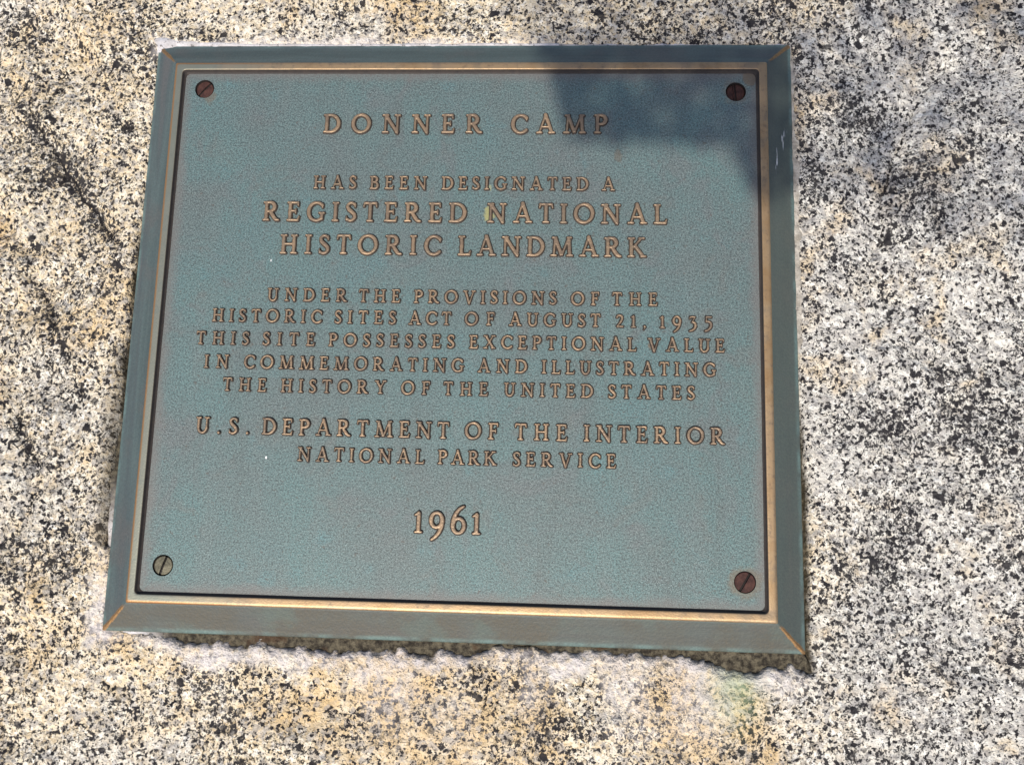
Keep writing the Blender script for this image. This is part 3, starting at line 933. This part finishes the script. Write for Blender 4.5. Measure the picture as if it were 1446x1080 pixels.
def letter_geometry(ch, cap, x, y, height, seed):
    l, r, GX, GY, D = glyph(ch)
    d = -D * cap + 0.00012                                  # metres inside the outline
    px = x + (GX - l) * cap
    py = y + GY * cap
    n = fbm(px + seed, py, 700, 2, 7) - 0.5
    d = d + n * 0.00022
    e = 0.00042
    zin = sstep(-0.00012, e, d)
    crown = sstep(e * 0.6, 0.0012, d) * 0.00008
    Zl = height * zin + crown + n * 0.00012
    foot = sstep(-0.00045, -0.00005, d) * 0.00018           # small fillet of dirt at the foot
    Zl = np.where(d < 0, np.maximum(foot - 0.0002 * sstep(-0.0004, -0.0007, d), height * zin), Zl)
    Zl = np.where(d < -0.00055, -0.0003, Zl)
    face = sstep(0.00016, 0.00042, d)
    keep = d > -0.0008
    fk = keep[:-1, :-1] | keep[1:, :-1] | keep[:-1, 1:] | keep[1:, 1:]
    F = grid_faces(*GX.shape)[fk.ravel()]
    used, inv = np.unique(F, return_inverse=True)
    V = np.stack([px, py, Zl], -1).reshape(-1, 3)[used]
    return V, inv.reshape(-1, 4), face.ravel()[used], (r - l) * cap


CAPS = {1: 0.0138, 2: 0.0094, 3: 0.0139, 4: 0.0138, 5: 0.0090, 6: 0.0090, 7: 0.0090, 8: 0.0090, 9: 0.0090, 10: 0.0109, 11: 0.0092, 12: 0.0152}
BASE = {1: 0.1336, 2: 0.0932, 3: 0.0700, 4: 0.0470, 5: 0.0142, 6: -0.0005, 7: -0.0160, 8: -0.0319, 9: -0.0473, 10: -0.0756, 11: -0.0922, 12: -0.1363}
WORDS = [('DONNER', 1, -0.0975, 0.0131), ('CAMP', 1, 0.0320, 0.0978),
         ('HAS', 2, -0.1016, -0.0719), ('BEEN', 2, -0.0629, -0.0236), ('DESIGNATED', 2, -0.0138, 0.0857), ('A', 2, 0.0943, 0.1039),
         ('REGISTERED', 3, -0.1353, 0.0043), ('NATIONAL', 3, 0.0177, 0.1379), ('HISTORIC', 4, -0.1219, -0.0119), ('LANDMARK', 4, -0.0010, 0.1244),
         ('UNDER', 5, -0.1280, -0.0737), ('THE', 5, -0.0660, -0.0380), ('PROVISIONS', 5, -0.0290, 0.0657), ('OF', 5, 0.0750, 0.0935), ('THE', 5, 0.1021, 0.1317),
         ('HISTORIC', 6, -0.1644, -0.0897), ('SITES', 6, -0.0815, -0.0402), ('ACT', 6, -0.0321, -0.0034), ('OF', 6, 0.0054, 0.0251),
         ('AUGUST', 6, 0.0344, 0.0946), ('21,', 6, 0.1047, 0.1242), ('1935', 6, 0.1331, 0.1670),
         ('THIS', 7, -0.1740, -0.1380), ('SITE', 7, -0.1289, -0.0937), ('POSSESSES', 7, -0.0847, -0.0007), ('EXCEPTIONAL', 7, 0.0088, 0.1181), ('VALUE', 7, 0.1252, 0.1748),
         ('IN', 8, -0.1674, -0.1507), ('COMMEMORATING', 8, -0.1406, 0.0061), ('AND', 8, 0.0148, 0.0475), ('ILLUSTRATING', 8, 0.0567, 0.1692),
         ('THE', 9, -0.1535, -0.1241), ('HISTORY', 9, -0.1146, -0.0444), ('OF', 9, -0.0347, -0.0157), ('THE', 9, -0.0069, 0.0224), ('UNITED', 9, 0.0325, 0.0905), ('STATES', 9, 0.1001, 0.1555),
         ('U.S.', 10, -0.1694, -0.1336), ('DEPARTMENT', 10, -0.1252, -0.0019), ('OF', 10, 0.0081, 0.0297), ('THE', 10, 0.0404, 0.0743), ('INTERIOR', 10, 0.0846, 0.1744),
         ('NATIONAL', 11, -0.1005, -0.0174), ('PARK', 11, -0.0088, 0.0294), ('SERVICE', 11, 0.0396, 0.1055),
         ('1961', 12, -0.0223, 0.0204)]
for wi, (word, line, xa, xb) in enumerate(WORDS):
    cap_h = CAPS[line]
    ws = [(glyph(c)[1] - glyph(c)[0]) * cap_h for c in word]
    gap = (xb - xa - sum(ws)) / max(1, len(word) - 1)
    x = xa
    Vs, Fs, As = [], [], []
    nv = 0
    for ci, c in enumerate(word):
        jy = random.uniform(-0.00012, 0.00012)
        V, F, A, w_ = letter_geometry(c, cap_h, x, BASE[line] + jy, 0.0018 if cap_h > 0.0105 else 0.0015, wi * 3.1 + ci)
        Vs.append(V); Fs.append(F + nv); As.append(A); nv += len(V)
        x += w_ + gap
    me = np_mesh('raised_word', np.concatenate(Vs), np.concatenate(Fs), dict(face=np.concatenate(As)))
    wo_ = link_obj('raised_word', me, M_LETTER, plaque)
    wo_['label'] = 'raised bronze word ' + word if word[0].isalpha() else 'raised bronze figures ' + word

# ------------------------------------------------------------------ added out-of-view pine shape, laid out to shade the upper right corner
shade_caster = bpy.data.objects.new('pine_shade_caster', None)
COL.objects.link(shade_caster)
shade_caster.location = (1.9, 0.6, -0.75)
shade_caster['label'] = 'added out-of-view pine shape that shades the upper right of the plaque'
shade_caster['category'] = 'shade_caster'


def tube(pts, radii, n=12):
    V = []; F = []
    for i, (p, r) in enumerate(zip(pts, radii)):
        p = Vector(p)
        d = (Vector(pts[min(i + 1, len(pts) - 1)]) - Vector(pts[max(i - 1, 0)])).normalized()
        u = d.orthogonal().normalized(); v = d.cross(u)
        for k in range(n):
            a = 2 * math.pi * k / n
            V.append(p + (u * math.cos(a) + v * math.sin(a)) * r * random.uniform(0.92, 1.08))
    for i in range(len(pts) - 1):
        for k in range(n):
            F.append((i * n + k, i * n + (k + 1) % n, (i + 1) * n + (k + 1) % n, (i + 1) * n + k))
    return np.array([tuple(v) for v in V]), np.array(F)


TL = Vector(shade_caster.location)
V, F = tube([(0, 0, -0.1), (0.01, 0, 0.6), (0.0, 0.02, 1.6), (0.03, 0.03, 3.0), (0.02, 0.0, 5.0), (0.0, 0.0, 7.0)], [0.24, 0.19, 0.17, 0.14, 0.09, 0.02])
link_obj('caster_trunk', np_mesh('caster_trunk', V, F), M_CASTER_BARK, shade_caster)

SHADE = [(0.004, 0.262), (0.030, 0.212), (0.056, 0.186), (0.064, 0.150), (0.070, 0.131), (0.100, 0.126), (0.150, 0.127), (0.178, 0.126), (0.190, 0.104), (0.204, 0.083),
         (0.222, 0.098), (0.245, 0.092), (0.270, 0.085), (0.300, 0.062), (0.345, 0.066), (0.400, 0.040), (0.62, 0.05), (0.95, 0.22), (0.95, 0.50), (0.50, 0.60), (0.10, 0.52), (-0.02, 0.38)]


def inside(px, py, poly):
    c = np.zeros(px.shape, bool)
    n = len(poly)
    for i in range(n):
        x0, y0 = poly[i]; x1, y1 = poly[(i + 1) % n]
        cond = ((y0 > py) != (y1 > py)) & (px < (x1 - x0) * (py - y0) / (y1 - y0 + 1e-12) + x0)
        c ^= cond
    return c


sp = 0.0042
bx, by = np.meshgrid(np.arange(-0.05, 0.98, sp), np.arange(0.02, 0.62, sp))
bx = bx.ravel() + rng.uniform(-0.5, 0.5, bx.size) * sp; by = by.ravel() + rng.uniform(-0.5, 0.5, by.size) * sp
ok = inside(bx, by, SHADE)  # foliage fills the wanted shadow outline, carried up towards the sun
ok &= rng.uniform(0, 1, bx.shape) < 0.92 - 0.66 * np.maximum(sstep(0.205, 0.235, bx), 0.75 * sstep(0.195, 0.215, by))
bx, by = bx[ok], by[ok]
print('shade_needles', len(bx))
hh = 1.15 + 0.10 * fbm(bx, by, 9, 2, 105) + rng.uniform(0, 0.05, bx.shape)
s_ = np.array(SUN_DIR) / SUN_DIR.z
C3 = np.stack([bx + s_[0] * hh, by + s_[1] * hh, hh], -1) - np.array(TL)
ln = rng.uniform(0.005, 0.009, bx.shape); wd = rng.uniform(0.0028, 0.0046, bx.shape)
dv = rng.normal(size=(len(bx), 3)) * np.array([1, 1, 0.45]); dv /= np.linalg.norm(dv, axis=1, keepdims=True)
uv = np.cross(dv, rng.normal(size=dv.shape)); uv /= np.linalg.norm(uv, axis=1, keepdims=True)
a = C3 - dv * ln[:, None]; b = C3 + dv * ln[:, None]
V = np.stack([a, C3 + uv * wd[:, None], b, C3 - uv * wd[:, None]], 1).reshape(-1, 3)
F = np.arange(len(V)).reshape(-1, 4)
link_obj('shade_needles', np_mesh('shade_needles', V, F, smooth=False), M_CASTER_GREEN, shade_caster)
tip = Vector((0.15 + s_[0] * 1.2, 0.25 + s_[1] * 1.2, 1.2)) - TL
mid_ = Vector((0.60 + s_[0] * 1.2, 0.32 + s_[1] * 1.2, 1.23)) - TL
V, F = tube([(0, 0, 1.7), ((mid_ * 0.5) + Vector((0, 0, 0.90))), mid_, mid_ * 0.5 + tip * 0.5 + Vector((0, 0.01, 0.02)), tip], [0.06, 0.045, 0.028, 0.016, 0.005])
link_obj('shade_bough', np_mesh('shade_bough', V, F), M_CASTER_BARK, shade_caster)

Exercise =
Print the data above verbatim from the first line through the line holding "return V, inv.reshape(-1, 4), face.ravel()[used], (r", leaving every picture out.

The result =
Keep writing the Blender script for this image. This is part 3, starting at line 933. This part finishes the script. Write for Blender 4.5. Measure the picture as if it were 1446x1080 pixels.
def letter_geometry(ch, cap, x, y, height, seed):
    l, r, GX, GY, D = glyph(ch)
    d = -D * cap + 0.00012                                  # metres inside the outline
    px = x + (GX - l) * cap
    py = y + GY * cap
    n = fbm(px + seed, py, 700, 2, 7) - 0.5
    d = d + n * 0.00022
    e = 0.00042
    zin = sstep(-0.00012, e, d)
    crown = sstep(e * 0.6, 0.0012, d) * 0.00008
    Zl = height * zin + crown + n * 0.00012
    foot = sstep(-0.00045, -0.00005, d) * 0.00018           # small fillet of dirt at the foot
    Zl = np.where(d < 0, np.maximum(foot - 0.0002 * sstep(-0.0004, -0.0007, d), height * zin), Zl)
    Zl = np.where(d < -0.00055, -0.0003, Zl)
    face = sstep(0.00016, 0.00042, d)
    keep = d > -0.0008
    fk = keep[:-1, :-1] | keep[1:, :-1] | keep[:-1, 1:] | keep[1:, 1:]
    F = grid_faces(*GX.shape)[fk.ravel()]
    used, inv = np.unique(F, return_inverse=True)
    V = np.stack([px, py, Zl], -1).reshape(-1, 3)[used]
    return V, inv.reshape(-1, 4), face.ravel()[used], (r - l) * cap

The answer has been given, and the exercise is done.